Barn News

“Right Sizing” a Table Saw

When I began the reconstruction of the Barn I bought a 10-inch contractor’s table saw on Craigslist to use on site, as I did not want then to haul my Jet Unisaw out to work in a pretty wide-open environment.  The contractor’s saw was never anything better than a pile of pelosi, but it got me through the worst of the project.

Now that the outfitting of the interior is drawing to a close, and the Unisaw is ensconced in the basement (admittedly sans 220v electrical circuit and outlet right now, but I could wire it up in an hour or so) it was time to put the pile o’junk saw out to pasture and reconsider what saw I wanted upstairs in my main working area.  Since I mostly use it for making templates and jigs and other light work, something a lot smaller would suffice.
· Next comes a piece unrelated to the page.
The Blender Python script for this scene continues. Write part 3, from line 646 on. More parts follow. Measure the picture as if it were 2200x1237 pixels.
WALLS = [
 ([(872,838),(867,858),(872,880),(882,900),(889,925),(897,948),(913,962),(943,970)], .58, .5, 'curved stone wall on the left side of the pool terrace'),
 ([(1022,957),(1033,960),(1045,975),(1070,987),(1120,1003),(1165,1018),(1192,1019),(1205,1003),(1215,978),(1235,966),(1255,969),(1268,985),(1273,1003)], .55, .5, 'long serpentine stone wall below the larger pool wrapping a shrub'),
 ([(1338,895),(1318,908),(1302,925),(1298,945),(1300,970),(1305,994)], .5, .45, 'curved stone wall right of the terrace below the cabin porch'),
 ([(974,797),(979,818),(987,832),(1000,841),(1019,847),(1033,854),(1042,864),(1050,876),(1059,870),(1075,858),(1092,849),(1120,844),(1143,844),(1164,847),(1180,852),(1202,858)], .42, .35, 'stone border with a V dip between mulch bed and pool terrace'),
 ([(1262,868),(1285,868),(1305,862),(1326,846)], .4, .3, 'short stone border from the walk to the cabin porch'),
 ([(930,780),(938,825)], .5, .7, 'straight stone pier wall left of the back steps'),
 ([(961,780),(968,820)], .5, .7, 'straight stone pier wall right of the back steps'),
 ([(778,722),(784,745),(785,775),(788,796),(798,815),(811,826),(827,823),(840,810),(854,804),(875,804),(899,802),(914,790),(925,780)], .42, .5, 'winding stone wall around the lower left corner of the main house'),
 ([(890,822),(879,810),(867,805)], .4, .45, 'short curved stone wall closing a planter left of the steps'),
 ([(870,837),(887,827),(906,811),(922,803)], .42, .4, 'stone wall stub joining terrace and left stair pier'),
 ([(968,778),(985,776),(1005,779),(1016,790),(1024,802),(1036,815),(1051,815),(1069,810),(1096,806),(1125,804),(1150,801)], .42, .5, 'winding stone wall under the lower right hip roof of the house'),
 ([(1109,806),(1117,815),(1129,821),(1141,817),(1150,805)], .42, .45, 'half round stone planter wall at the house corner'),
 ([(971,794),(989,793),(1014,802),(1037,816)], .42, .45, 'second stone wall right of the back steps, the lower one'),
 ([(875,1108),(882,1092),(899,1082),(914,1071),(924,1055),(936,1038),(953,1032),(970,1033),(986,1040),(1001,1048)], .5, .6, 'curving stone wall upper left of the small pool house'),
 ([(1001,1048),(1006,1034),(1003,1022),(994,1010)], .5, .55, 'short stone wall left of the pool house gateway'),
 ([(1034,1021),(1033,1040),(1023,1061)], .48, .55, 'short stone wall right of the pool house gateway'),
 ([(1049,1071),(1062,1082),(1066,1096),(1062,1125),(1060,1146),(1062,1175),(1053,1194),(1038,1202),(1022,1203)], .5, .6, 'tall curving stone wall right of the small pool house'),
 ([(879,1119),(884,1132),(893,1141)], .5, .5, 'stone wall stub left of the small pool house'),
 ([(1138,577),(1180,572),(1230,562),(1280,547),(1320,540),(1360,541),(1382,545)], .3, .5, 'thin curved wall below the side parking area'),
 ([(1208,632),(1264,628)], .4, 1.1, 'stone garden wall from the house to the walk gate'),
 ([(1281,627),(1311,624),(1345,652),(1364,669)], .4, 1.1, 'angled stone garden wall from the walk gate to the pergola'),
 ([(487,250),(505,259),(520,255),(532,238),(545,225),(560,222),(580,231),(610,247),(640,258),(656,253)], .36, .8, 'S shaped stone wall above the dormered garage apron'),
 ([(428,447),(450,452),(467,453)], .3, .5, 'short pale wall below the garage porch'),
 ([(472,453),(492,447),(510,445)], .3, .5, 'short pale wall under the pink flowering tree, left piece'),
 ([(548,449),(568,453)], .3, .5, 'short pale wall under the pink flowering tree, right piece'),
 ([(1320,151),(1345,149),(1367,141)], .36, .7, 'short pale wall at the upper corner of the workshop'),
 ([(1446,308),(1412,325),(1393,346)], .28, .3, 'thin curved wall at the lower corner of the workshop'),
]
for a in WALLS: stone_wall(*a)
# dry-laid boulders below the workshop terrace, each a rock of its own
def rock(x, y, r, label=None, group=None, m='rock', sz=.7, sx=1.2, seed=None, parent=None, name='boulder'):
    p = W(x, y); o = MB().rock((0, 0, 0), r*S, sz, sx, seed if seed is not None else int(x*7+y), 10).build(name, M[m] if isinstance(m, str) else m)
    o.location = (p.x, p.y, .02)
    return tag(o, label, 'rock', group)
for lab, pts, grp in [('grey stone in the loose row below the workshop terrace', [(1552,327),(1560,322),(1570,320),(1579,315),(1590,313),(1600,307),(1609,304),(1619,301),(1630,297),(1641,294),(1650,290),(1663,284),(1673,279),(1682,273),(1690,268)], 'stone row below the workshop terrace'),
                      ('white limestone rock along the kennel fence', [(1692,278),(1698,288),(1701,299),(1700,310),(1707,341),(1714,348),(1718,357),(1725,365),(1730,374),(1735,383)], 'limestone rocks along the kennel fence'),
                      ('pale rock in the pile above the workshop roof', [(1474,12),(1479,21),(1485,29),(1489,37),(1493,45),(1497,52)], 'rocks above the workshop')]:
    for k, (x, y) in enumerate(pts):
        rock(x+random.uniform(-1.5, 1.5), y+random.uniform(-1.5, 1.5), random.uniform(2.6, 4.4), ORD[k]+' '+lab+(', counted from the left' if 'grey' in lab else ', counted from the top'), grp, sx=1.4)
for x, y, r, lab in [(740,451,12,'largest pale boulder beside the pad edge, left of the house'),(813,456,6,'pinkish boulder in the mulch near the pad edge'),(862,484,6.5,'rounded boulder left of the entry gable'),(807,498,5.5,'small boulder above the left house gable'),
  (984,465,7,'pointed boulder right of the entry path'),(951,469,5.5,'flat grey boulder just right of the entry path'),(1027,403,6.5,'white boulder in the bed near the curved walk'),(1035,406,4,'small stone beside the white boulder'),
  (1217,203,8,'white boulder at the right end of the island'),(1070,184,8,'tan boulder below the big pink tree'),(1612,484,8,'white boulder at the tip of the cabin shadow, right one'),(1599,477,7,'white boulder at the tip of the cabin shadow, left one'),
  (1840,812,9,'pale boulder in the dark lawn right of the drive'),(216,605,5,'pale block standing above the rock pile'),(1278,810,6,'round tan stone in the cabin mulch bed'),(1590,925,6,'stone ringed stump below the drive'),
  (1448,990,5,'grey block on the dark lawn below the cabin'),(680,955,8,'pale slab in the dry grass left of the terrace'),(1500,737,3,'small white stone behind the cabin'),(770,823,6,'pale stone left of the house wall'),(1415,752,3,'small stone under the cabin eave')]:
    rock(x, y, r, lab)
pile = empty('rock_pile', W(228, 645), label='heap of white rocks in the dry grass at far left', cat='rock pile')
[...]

My friend Tony gave me a motor-less Rockwell combination platform with a 4-inch jointer and a 9-inch table saw on the same base, with a brand new thin kerf blade.  I did not need the jointer at this time, so I took it off and remounted the table saw.  It had the makings of a fine little machine, everything seemed smooth and tight.   It needed a motor and a motor yoke, so I dug out the former (3/4 horse) from my stash of motors and fabricated the latter from a southern yellow pine board and a long bolt.


All hooked up it worked well.  My final dilemma had to do with the mobility of the machine.  I am not one of these guys who wants the table saw plopped in the middle of the work space.  I want to roll it out to use, then put it back when done.  The problem is that casters make the thing unsteady and frankly dangerous unless they are high quality -and pretty expensive – double locking locking casters that lock both the wheel rotation and swivel.


While at the hardware store I found the perfect solution for less than 10 dollars.  These plastic sliders for underneath sofas are fabulous.  In addition to allowing the saw to be pulled out and put away easily on the SYP floor, they are not so slick as to let the saw to slide across the floor as I am using it.


One unexpected benefit is that the sliders have padded tops, so in fact this reduces any vibration and makes the whole setup steady as a rock.

I am not convinced that this is the ultimate resolution, especially with the ridiculous 24″ outrigger bars for the fence.  I might just cut those off at 16″ or 14″ and see how I like them.

I have two more options at my disposal.  Down in the basement of the barn is a sweet 8-inch Craftsman bench-top table saw almost identical to the one I grew up with, also smooth and tight, and back in my Maryland shed I still have my wonderful 9-inch tilting top Rockwell saw that I absolutely love.


For now I will try this set-up for a good while to see if it fits my needs.  It saws effortlessly and true, needing only an outfeed crossbar which I will add soon.  If not, I will swap it out for the next option.